7. Changing your mind is a sign of intelligence
When Apple first shipped the iPhone there was no such thing as apps. Apps, Steve decreed, were a bad thing because you never know what they could be doing to your phone. Safari Web apps were the way to go until six months later when Steve decided, or someone convinced him, that apps were the way to go—but of course. Duh! Apple came a long way in a short time from Safari Web apps to “there’s an app for that.”

8. “Value” is different from “price”
Woe unto you if you decide everything based on price. Even more woe unto you if you compete solely on price. Price is not all that matters—what is important, at least to some people, is value. And value takes into account training, support, and the intrinsic joy of using the best tool that’s made. It’s pretty safe to say that no one buys Apple products because of their low price.

9. A players hire A+ players
Actually, Steve believed that A players hire A players—that is people who are as good as they are. I refined this slightly—my theory is that A players hire people even better than themselves. It’s clear, though, that B players hire C players so they can feel superior to them, and C players hire D players. If you start hiring B players, expect what Steve called “the bozo explosion” to happen in your organization.

10. Real CEOs demo
Steve Jobs could demo a 'Pod, 'Pad, 'Phone, and Mac two to three times a year with millions of people watching, why is it that many CEOs call on their vice president of engineering to do a product demo? Maybe it’s to show that there’s a team effort in play. Maybe. It’s more likely that the CEO doesn’t understand what his/her company is making well enough to explain it. How pathetic is that?

11. Real CEOs ship
For all his perfectionism, Steve could ship. Maybe the product wasn’t perfect every time, but it was almost always great enough to go. The lesson is that Steve wasn’t tinkering for the sake of tinkering—he had a goal: shipping and achieving worldwide domination of existing markets or creation of new markets. Apple is an engineering-centric company, not a research-centric one. Which would you rather be: Apple or Xerox PARC?

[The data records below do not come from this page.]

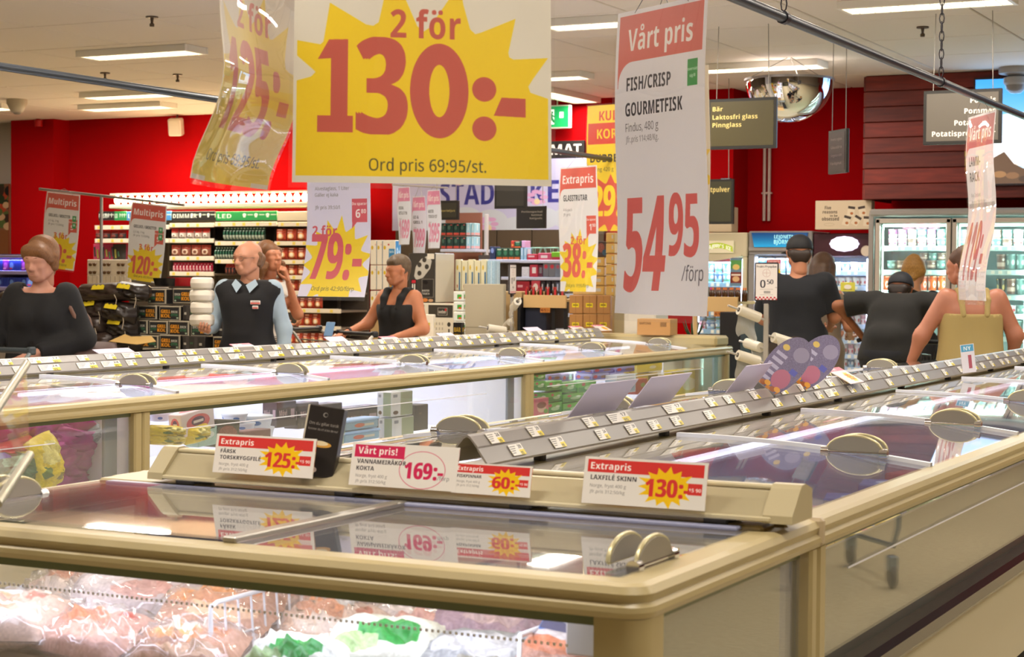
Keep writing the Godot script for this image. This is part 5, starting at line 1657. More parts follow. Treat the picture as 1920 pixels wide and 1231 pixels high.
	for q in [[198, 548, 100, 30, 2], [250, 545, 60, 26, -6], [180, 580, 60, 34, 6], [226, 585, 62, 34, -5], [172, 610, 66, 32, 3], [232, 614, 54, 34, -3], [186, 640, 70, 30, 4], [240, 642, 50, 28, -2], [36, 560, 70, 30, 4], [30, 592, 70, 34, -4], [28, 626, 76, 32, 3], [100, 570, 60, 34, 2], [110, 606, 60, 34, -3]]:
		var r := zrect(q[0] - q[2] / 2.0, q[1] - q[3] / 2.0, q[0] + q[2] / 2.0, q[1] + q[3] / 2.0, z + 0.06 - 0.02 * (i % 3))
		var o := thing("charcoal_bag", "dark brown charcoal bag, " + ["broad one lying on top of the bag pile", "small one on top next to the first charcoal box", "left one in the second layer of the bag pile", "right one in the second layer, with a yellow tag above", "left one in the third layer of the bag pile", "right one in the third layer, against the boxes", "bottom left one of the bag pile beside the shoulder bag", "bottom right one by the tan cardboard", "uppermost behind the woman in black at the left border", "second from top behind the woman in black at the left border", "third from top behind the woman in black at the left border", "upper one right behind the woman in black's shoulder", "lower one right behind the woman in black's arm"][i], "charcoal bag", r[0], 0.0, "charcoal bags")
		o.rotation.z = deg_to_rad(q[4])
		part(B.new().pillow(Vector3(), Vector3(r[1], r[2] * 1.2, 0.2), 40 + i, 0.22, 12), bm[i % 2], "sack", o)
		if i in [0, 1, 2, 3, 5, 8, 9, 10]:
			var pl := PackedVector2Array()
			for k in 7:
				pl.append(Vector2(-0.06 + k * 0.02, 0.012 + 0.012 * (k % 2)))
			pl.append(Vector2(0.06, -0.02)); pl.append(Vector2(-0.06, -0.02))
			var yb := B.new()
			yb.x = Transform3D(Basis(Vector3.RIGHT, -0.5), Vector3(0.02 if i % 2 == 0 else -0.01, r[2] * 0.32, 0.11))
			yb.extr(pl, 0.0, 0.003)
			part(yb, mat("tag_yellow", "d8c020", 0.5), "yellow_label", o)
		part(B.new().tube([Vector3(r[1] * 0.3, -0.02, 0.09), Vector3(r[1] * 0.36, -0.06, 0.1), Vector3(r[1] * 0.33, -0.12, 0.1)], 0.003, 5), mat("string", "b8a890", 0.8), "string", o)
		i += 1
	var cb := zrect(196, 627, 302, 646, z + 0.25)
	var cp := B.new()
	cp.x = Transform3D(Basis(Vector3.RIGHT, -1.15), Vector3())
	cp.extr(PackedVector2Array([Vector2(-0.2, -0.04), Vector2(0.1, -0.08), Vector2(0.24, -0.02), Vector2(0.13, 0.07), Vector2(-0.05, 0.05), Vector2(-0.14, 0.09)]), -0.002, 0.002)
	single(cp.done(), mat("cardboard_tan", "d0aa66", 0.8), "cardboard_sheet", "torn sheet of tan cardboard lying in front of the charcoal bags", "cardboard", cb[0])

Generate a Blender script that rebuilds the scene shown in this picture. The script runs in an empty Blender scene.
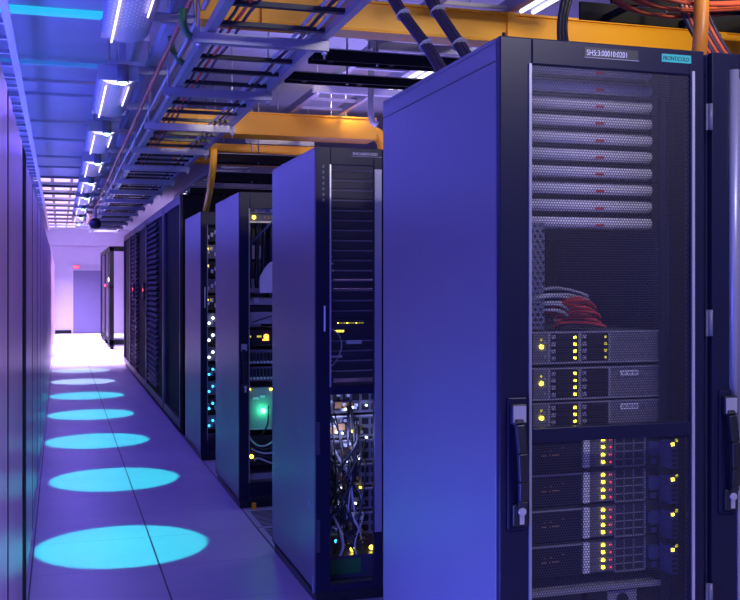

Unique + Valuable = Has a market

12. Marketing boils down to providing unique value
Think of a two-by-two matrix. The vertical axis measures how your product differs from the competition. The horizontal axis measures the value of your product. Bottom right: valuable but not unique—you’ll have to compete on price. Top left: unique but not valuable—you’ll own a market that doesn’t exist. Bottom left: not unique and not valuable—you’re a bozo. Top right: unique and valuable—this is where you make margin, money, and history. For example, the iPod was unique and valuable because it was the only way to legally, inexpensively, and easily download music from the six biggest record labels.

Bonus: Some things need to be believed to be seen. When you are jumping curves, defying/ignoring the experts, facing off against big challenges, obsessing about design, and focusing on unique value, you will need to convince people to believe in what you are doing in order to see your efforts come to fruition. People needed to believe in Macintosh to see it become real. Ditto for the iPod, the iPhone, and the iPad. Not everyone will believe—that’s OK. But the starting point of changing the world is changing a few minds. This is the greatest lesson of all that I learned from Steve. May he rest in peace knowing how much he changed the world.